Demand rises for property hedge funds


Date: Tuesday, January 12, 2010
Author: Phil Craig, Wealth Bulletin

Real estate hedge funds are making a comeback after a difficult period

Asset managers set up a string of property hedge funds for UK and European investors in 2007, most of which were wiped out by the crisis. But after a difficult period that left only a handful of funds for investors to consider, more are set to launch as interest returns.

The most recent closure in the sector was Portland Capital, founded in 2006 by Sir Ronald Cohen and Lord Rothschild, which shut down its fund late last year and is in the process of winding down the company.

It was the latest long/short property fund in Europe to close out of a set that launched around the peak of the property markets in 2006 and 2007. Rock Capital, founded by real estate veteran Roger Smee, launched a vehicle in 2006.

The following year, a joint venture by property agency CB Richard Ellis and hedge fund manager Reech launched its Iceberg fund, and Portland Capital launched a global fund that summer. Thames River, New Star, Henderson and Kempen Capital Management all launched funds focused primarily on Europe.

After an initial period where many outperformed the index, most shut down within two years of launch. Rock Capital and New Star wound up their portfolios in late 2008, and Kempen and Henderson did so early last year, followed by Portland in December.

New Star said its fund failed to raise enough external assets. Henderson’s fund was deemed “uneconomic”, a spokesman said at the time, after it shrank from €3m at launch to €700,000 a year ago.

However, even in the midst of fund closures, there were signs investors were willing to stick with some strategies. Kempen’s fund grew from €75m at launch to €135m when it shut in January 2009, and suffered no redemptions over the period, according to Paul Gerla, chief executive at the asset manager.

The decision to shut the fund came after a double-digit loss in 2008, but Gerla said the fund managers ended the fund because they believed it would not be able to meet its target return of 10% to 12% a year.

Portland Capital also shut its fund after substantial losses, but a spokesman for Cohen said the decision came down to the investment team feeling unable to deliver attractive returns given increased volatility in the sector, rather than economic necessity.

Investors in the funds that survived were well rewarded: Thames River’s €85m Longstone fund, managed by Christian Roos, returned 18% over the two years since it launched to the end of November last year.

Wealth manager Insinger de Beaufort, which launched a property fund in 2003 and has €66m under management, lost 10% in 2007 and 14% in 2008, but rose by a third last year. The $200m Iceberg fund, managed by joint venture CBRE Reech, returned 24% in from May 2007 to the end of the year, 6% in 2008, and 19.5% last year.

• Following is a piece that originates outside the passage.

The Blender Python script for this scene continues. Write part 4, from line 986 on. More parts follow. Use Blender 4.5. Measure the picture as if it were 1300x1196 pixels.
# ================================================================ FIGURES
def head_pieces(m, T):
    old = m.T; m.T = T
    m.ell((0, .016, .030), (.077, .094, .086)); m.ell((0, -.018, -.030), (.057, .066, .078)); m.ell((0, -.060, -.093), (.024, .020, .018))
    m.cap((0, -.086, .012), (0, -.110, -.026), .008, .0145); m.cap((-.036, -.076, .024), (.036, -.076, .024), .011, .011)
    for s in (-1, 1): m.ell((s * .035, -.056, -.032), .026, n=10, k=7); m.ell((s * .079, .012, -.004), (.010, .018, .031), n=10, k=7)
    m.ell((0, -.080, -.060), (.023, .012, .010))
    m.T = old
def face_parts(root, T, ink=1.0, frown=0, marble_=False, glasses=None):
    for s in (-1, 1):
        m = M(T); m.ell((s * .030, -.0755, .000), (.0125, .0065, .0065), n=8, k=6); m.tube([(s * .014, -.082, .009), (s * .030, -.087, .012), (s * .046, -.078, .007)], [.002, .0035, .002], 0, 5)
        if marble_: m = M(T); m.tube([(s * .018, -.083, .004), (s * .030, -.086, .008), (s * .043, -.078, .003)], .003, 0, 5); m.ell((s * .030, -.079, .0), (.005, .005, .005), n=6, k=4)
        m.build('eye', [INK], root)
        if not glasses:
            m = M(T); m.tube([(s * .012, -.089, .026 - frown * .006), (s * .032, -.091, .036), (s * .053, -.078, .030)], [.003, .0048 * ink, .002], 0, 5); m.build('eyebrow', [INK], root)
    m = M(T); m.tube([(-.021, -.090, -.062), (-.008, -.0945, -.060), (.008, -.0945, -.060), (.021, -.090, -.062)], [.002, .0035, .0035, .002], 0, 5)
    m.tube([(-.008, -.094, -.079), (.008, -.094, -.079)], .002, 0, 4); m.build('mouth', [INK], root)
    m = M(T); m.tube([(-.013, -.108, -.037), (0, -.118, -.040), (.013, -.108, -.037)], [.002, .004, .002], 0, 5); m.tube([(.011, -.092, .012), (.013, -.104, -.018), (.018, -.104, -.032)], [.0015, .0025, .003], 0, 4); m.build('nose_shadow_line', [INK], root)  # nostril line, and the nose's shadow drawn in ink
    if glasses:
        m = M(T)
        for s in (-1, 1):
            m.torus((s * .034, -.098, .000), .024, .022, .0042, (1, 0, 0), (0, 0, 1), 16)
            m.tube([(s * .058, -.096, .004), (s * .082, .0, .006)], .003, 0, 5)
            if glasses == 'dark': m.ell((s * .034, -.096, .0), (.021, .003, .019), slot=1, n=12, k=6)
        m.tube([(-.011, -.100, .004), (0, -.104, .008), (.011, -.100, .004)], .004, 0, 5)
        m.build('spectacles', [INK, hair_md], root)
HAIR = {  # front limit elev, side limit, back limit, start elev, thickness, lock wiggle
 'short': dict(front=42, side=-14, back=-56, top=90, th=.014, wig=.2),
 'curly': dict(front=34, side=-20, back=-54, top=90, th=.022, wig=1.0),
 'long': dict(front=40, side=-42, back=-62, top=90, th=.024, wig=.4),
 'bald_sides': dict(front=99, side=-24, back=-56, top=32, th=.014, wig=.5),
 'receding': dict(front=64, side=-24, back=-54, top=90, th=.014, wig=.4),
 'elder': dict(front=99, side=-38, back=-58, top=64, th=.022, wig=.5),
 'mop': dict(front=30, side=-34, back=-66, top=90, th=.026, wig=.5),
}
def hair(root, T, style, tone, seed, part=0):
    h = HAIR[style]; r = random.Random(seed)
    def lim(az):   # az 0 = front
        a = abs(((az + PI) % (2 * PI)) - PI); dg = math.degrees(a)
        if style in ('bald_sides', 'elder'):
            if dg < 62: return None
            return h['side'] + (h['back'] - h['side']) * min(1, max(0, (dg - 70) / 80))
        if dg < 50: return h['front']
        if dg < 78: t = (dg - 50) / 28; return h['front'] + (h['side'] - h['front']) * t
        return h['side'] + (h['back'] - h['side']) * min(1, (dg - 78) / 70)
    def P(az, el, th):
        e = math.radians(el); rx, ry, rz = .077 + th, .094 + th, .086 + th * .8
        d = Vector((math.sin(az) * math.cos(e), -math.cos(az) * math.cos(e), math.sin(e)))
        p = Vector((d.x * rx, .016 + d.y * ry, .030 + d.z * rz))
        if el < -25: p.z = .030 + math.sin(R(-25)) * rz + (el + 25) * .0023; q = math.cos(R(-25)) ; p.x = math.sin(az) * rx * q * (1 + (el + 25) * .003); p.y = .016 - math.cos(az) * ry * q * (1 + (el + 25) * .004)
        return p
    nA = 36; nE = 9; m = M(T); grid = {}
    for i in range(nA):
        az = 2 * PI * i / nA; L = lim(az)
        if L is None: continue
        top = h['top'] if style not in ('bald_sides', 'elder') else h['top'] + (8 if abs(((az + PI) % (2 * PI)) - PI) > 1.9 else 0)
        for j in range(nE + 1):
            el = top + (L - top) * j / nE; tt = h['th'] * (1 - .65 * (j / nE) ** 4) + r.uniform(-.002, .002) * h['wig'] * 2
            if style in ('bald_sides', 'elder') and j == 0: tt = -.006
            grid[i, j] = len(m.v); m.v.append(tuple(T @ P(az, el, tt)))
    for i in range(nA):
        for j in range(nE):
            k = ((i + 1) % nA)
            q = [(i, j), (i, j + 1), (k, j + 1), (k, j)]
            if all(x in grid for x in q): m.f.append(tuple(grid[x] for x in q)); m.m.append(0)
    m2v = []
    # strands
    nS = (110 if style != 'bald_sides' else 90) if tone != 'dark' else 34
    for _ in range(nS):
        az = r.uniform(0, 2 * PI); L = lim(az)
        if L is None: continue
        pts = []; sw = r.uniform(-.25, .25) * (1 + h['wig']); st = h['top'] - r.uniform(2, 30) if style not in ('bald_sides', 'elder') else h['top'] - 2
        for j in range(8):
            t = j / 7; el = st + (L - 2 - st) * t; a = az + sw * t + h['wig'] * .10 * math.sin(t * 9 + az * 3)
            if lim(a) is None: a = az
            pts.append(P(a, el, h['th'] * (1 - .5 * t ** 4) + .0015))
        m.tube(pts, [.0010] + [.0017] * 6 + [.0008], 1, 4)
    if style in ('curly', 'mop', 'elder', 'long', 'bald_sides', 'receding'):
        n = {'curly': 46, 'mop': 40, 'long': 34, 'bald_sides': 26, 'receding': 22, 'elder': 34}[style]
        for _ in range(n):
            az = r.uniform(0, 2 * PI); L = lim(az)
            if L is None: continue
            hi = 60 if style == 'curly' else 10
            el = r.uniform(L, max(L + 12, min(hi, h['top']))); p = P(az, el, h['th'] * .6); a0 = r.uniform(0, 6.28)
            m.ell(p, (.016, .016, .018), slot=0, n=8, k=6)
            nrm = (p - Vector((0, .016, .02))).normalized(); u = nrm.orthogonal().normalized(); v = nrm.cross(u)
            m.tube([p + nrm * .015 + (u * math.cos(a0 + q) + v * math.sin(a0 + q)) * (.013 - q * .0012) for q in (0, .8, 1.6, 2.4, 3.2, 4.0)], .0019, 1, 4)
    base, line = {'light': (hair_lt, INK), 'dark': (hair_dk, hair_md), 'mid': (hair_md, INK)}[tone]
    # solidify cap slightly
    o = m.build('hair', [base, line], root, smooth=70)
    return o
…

Long-only real estate equities funds lost 9% over three years to January 6, according to data provider Morningstar.

Roos said the performance of his fund came down to predicting the difficulties that highly leveraged property companies would face in 2008: “We were bearish on the market that year and saw that companies were really going to suffer from a debt-driven crisis, so companies with big leverage took up a significant part of our short book.”

He cited shorting Spanish property, as well as some highly leveraged German companies, as contributing substantially to performance.

There are signals that investors are coming back to the sector. Robin McDonald is a co-manager of Cazenove Capital Management’s multi-manager strategy, which was a founding investor in Thames River’s fund, and holds a tenth of it today. He said that direct property funds remain unattractive thanks to illiquidity and problems valuing legacy assets.

Other investors are hoping to place money in similar funds, according to Christophe Reech, founder and chief executive of Reech Alternative Investment Management. To take advantage of the trend, the joint venture CBRE Reech is set to launch the Spire fund, a pan-European property hedge fund, this week under the management of Martin Allen, a highly regarded property analyst who joined the company from Morgan Stanley last year.

Reech said the fund received regulatory approval last week, and it will launch with about €20m of assets. He said two new versions of the Iceberg fund within the Ucits framework are set to be launched, which will allow a wider range of investors to place money in the strategy. When Iceberg began, CBRE Reech said it would launch a further five funds. Spire is the second.

Reech said: “We have a one-year delay to the business plan because of the financial crisis and the lack of appetite from investors. We now have two more products in the pipeline, and are hoping to launch them in the second and third quarters.

“There is a momentum right now of interest. We do have an enormous amount of demand from partners to create products with them for clients. There are some large multi-strategy players coming to us asking if they can place money in the fund.”

Separately, another hedge fund set to launch is from Almega Capital Management, a Dutch company set up late last year by Raymond Lahaut, a fund manager who worked at Portland Capital until early last year. The company plans to launch a fund at the end of the first quarter, primarily focused on European stocks, according to its website. Martijn ter Laak, formerly at Kempen Capital Management, will co-manage the fund.

He said investors have committed seed capital.